+++ Data extract
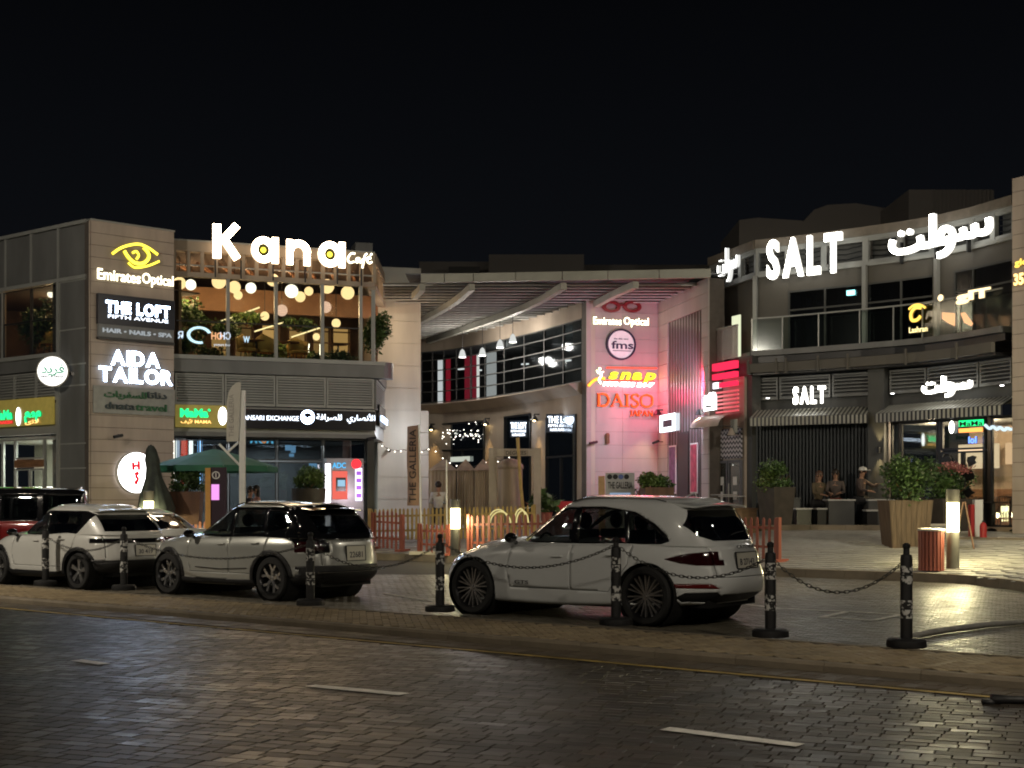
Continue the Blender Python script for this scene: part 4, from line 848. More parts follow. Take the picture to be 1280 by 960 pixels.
MB().box(-.5, 10.2, .3, 15, .42, .45).build('roof_sheet', M('roof_sheet_grey', (.20, .20, .20), .7), cn)
def rafter(a, b, c):
    pts = [Vector((X(px, Y_)-cn.location.x, Y_-cn.location.y, 0)) for px, Y_ in (a, b, c)]; pp = smooth_path([(p.x, p.y) for p in pts], 6)
    m = MB(); L_ = []; 
    for i in range(len(pp)-1):
        d = (pp[i+1]-pp[i]).normalized(); q_ = Vector((-d.y, d.x))*.09
        m.slab([tuple(pp[i]-q_), tuple(pp[i+1]-q_), tuple(pp[i+1]+q_), tuple(pp[i]+q_)], -.12, .09)
    m.build('rafter', FG, cn)
rafter((590, 42.1), (566, 45.5), (527, 50)); rafter((705, 41.9), (645, 47.5), (535, 56.5)); rafter((795, 41.6), (770, 43.4), (745, 45.8)); rafter((528, 42.1), (524, 43), (518, 44))
# faint roof blocks beyond
ROOF = M('far_wall', (.20, .19, .18), .9, var=.15, scale=.2)
rb = thing('rooftop_block', 'dark grey roof block behind the canopy', 'building', (0, 70, 0))
for x0, x1, yt, yb, Y_ in ((524, 611, 327, 420, 72), (611, 730, 318, 420, 70), (730, 890, 331, 420, 74)):
    x = [X(x0, Y_), X(x1, Y_)]; MB().box(x[0], x[1], Y_-70, Y_-64, 5, Z(yt, Y_)).build('wall', ROOF, rb)
x = X(590, 69.8); MB().box(x-1.2, x+.4, -.2, -.02, Z(341, 70), Z(334, 70)).build('roof_vent', MT['black'], rb)
# ================================================================ RIGHT BUILDING
rp = [(945, 40.9), (985, 40.4), (1030, 39.7), (1082, 38.9), (1125, 38.2), (1165, 37.5), (1215, 36.3), (1268, 34.8)]
RF = [Face(a[0], a[1], b[0], b[1]) for a, b in zip(rp, rp[1:])]
def rface(px):
    for f, a, b in zip(RF, rp, rp[1:]):
        if px <= b[0]: return f
    return RF[-1]
LS = Face(888, 43.9, 945, 40.9)
rb_ = thing('retail_building', 'dark curved corner building with the large white SALT signs on the right', 'building', (RF[3].A.x, RF[3].A.y, 0))
gr = M('taupe_wall', (.11, .102, .088), .6, var=.08, scale=1.5)
def across(name, mt, z0, z1, y0, y1, faces=RF, gap=0):
    for f in faces: W(f, name, mt, gap, f.L-gap, z0, z1, y0, y1, rb_)
ALL = [LS]+RF
across('roof_edge', M('roof_edge_taupe', (.22, .19, .155), .6), 9.25, 9.5, -.10, .3, ALL); across('roof_trim', MT['greyl'], 9.18, 9.25, -.03, .2, ALL)
across('lower_rail', MT['greyl'], 8.38, 8.48, -.05, .15, ALL)
for f in ALL:
    n = max(1, round(f.L/1.0))
    for i in range(n):
        a, b = f.L*i/n, f.L*(i+1)/n; m = MB(); m.box(a, a+.09, -.02, .12, 8.48, 9.18); m.box(b-.09, b, -.02, .12, 8.48, 9.18); m.box(a+.09, b-.09, .0, .10, 8.48, 8.56); m.box(a+.09, b-.09, 0, .10, 9.1, 9.18)
        o = m.build('clerestory_frame', MT['greyl'], rb_, face=f); MB().box(a+.09, b-.09, .25, .27, 8.5, 9.15).build('backing', MT['dgrey'], o)
        for q_ in range(3): MB().tube([(a+.12, .14, 8.7+q_*.15), ((a+b)/2, .14, 8.66+q_*.15), (b-.12, .14, 8.72+q_*.15)], .014, 4).build('cable', MT['dark'], o)
across('upper_wall', gr, 7.9, 8.38, .02, .3, RF)
W(LS, 'upper_wall', gr, 0, LS.L, 5.9, 8.38, .1, .3, rb_)
# tall dark openings of the upper floor
ups = [(0, 'wall'), (1, 'win'), (2, 'win'), (3, 'win'), (4, 'win'), (5, 'mix'), (6, 'win')]
for k, kind in ups:
    f = RF[k]
    if kind == 'wall': W(f, 'upper_wall', gr, 0, f.L, 6.1, 7.9, .02, .3, rb_); continue
    a0 = f.u(1172)-0 if False else 0
    if kind == 'mix': a0 = f.u(1192); W(f, 'upper_wall', gr, 0, a0, 6.1, 7.9, .02, .3, rb_)
    t = .05; m = MB(); m.box(a0, f.L, .0, .08, 7.85, 7.9); m.box(a0, f.L, 0, .08, 6.1, 6.16); m.box(a0, a0+t, 0, .08, 6.16, 7.85); m.box(a0+t, f.L, .0, .07, 7.3, 7.35)
    o = m.build('window', MT['dgrey'], rb_, face=f); MB().box(a0+t, f.L, .04, .05, 6.16, 7.85).build('pane', glass('upper_glass', (.25, .30, .34), .015, .12) if k == 1 else bpy.data.materials['upper_glass'], o)
    W(f, 'room_back_wall', MT['dgrey'], -.3, f.L+.3, 6.1, 8.0, 3, 3.1, rb_); W(f, 'room_floor', MT['dgrey'], -.2, f.L+.2, 5.9, 6.12, .1, 3, rb_); W(f, 'room_ceiling', MT['dgrey'], -.2, f.L+.2, 7.92, 8.0, .3, 3, rb_)
    for q_ in range(3): W(f, 'curtain', M('dark_curtain', (.07, .09, .11), .8) if (k, q_) == (1, 0) else bpy.data.materials['dark_curtain'], f.L*(.15+.3*q_), f.L*(.28+.3*q_), 6.12, 7.85, .5, .55, rb_)
for px in (945, 1082, 1173): f = rface(px+.1 if px != 945 else 946); a = f.u(px); W(f, 'post', MT['greyl'], a-.06, a+.06, 6.1, 8.4, -.12, -.0, rb_)
f = rface(1064); uu, vv = f.uv(1064, 366); W(f, 'exit_sign', E('exit_light', (.35, .95, .95), 2.2), uu-.12, uu+.12, vv-.07, vv+.07, -.05, -.0, rb_)
# ledge, beam in front of it
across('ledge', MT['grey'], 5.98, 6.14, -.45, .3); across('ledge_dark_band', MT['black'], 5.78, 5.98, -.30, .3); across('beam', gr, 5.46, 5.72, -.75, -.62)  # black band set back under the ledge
across('soffit', MT['black'], 5.40, 5.46, -.6, .1)
W(LS, 'ledge', MT['grey'], LS.L*.55, LS.L, 5.98, 6.14, -.2, .3, rb_)
for px in (942, 981, 997, 1037, 1074, 1150, 1225): f = rface(px); a = max(.03, f.u(px)); W(f, 'bracket', gr, a-.025, a+.025, 5.40, 5.84, -.80, -.75, rb_)
# glass balustrade
BG = glass('balustrade_glass', (.86, .9, .88), .01, .1, graze=.06)
for f in RF:
    m = MB(); m.box(0, f.L, -.40, -.36, 7.08, 7.12); o = m.build('balustrade', MT['greyl'], rb_, face=f); MB().box(.01, f.L-.01, -.385, -.375, 6.14, 7.08).build('pane', BG, o)
    MB().box(0, .03, -.40, -.36, 6.14, 7.08).build('post', MT['alu'], o)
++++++
> Exercise aim
Give back exactly the lines from the line holding "across('ledge', MT['grey'], 5.98, 6.14, -.45, .3);" through the last line of the listing, including both.

> Result of the task
across('ledge', MT['grey'], 5.98, 6.14, -.45, .3); across('ledge_dark_band', MT['black'], 5.78, 5.98, -.30, .3); across('beam', gr, 5.46, 5.72, -.75, -.62)  # black band set back under the ledge
across('soffit', MT['black'], 5.40, 5.46, -.6, .1)
W(LS, 'ledge', MT['grey'], LS.L*.55, LS.L, 5.98, 6.14, -.2, .3, rb_)
for px in (942, 981, 997, 1037, 1074, 1150, 1225): f = rface(px); a = max(.03, f.u(px)); W(f, 'bracket', gr, a-.025, a+.025, 5.40, 5.84, -.80, -.75, rb_)
# glass balustrade
BG = glass('balustrade_glass', (.86, .9, .88), .01, .1, graze=.06)
for f in RF:
    m = MB(); m.box(0, f.L, -.40, -.36, 7.08, 7.12); o = m.build('balustrade', MT['greyl'], rb_, face=f); MB().box(.01, f.L-.01, -.385, -.375, 6.14, 7.08).build('pane', BG, o)
    MB().box(0, .03, -.40, -.36, 6.14, 7.08).build('post', MT['alu'], o)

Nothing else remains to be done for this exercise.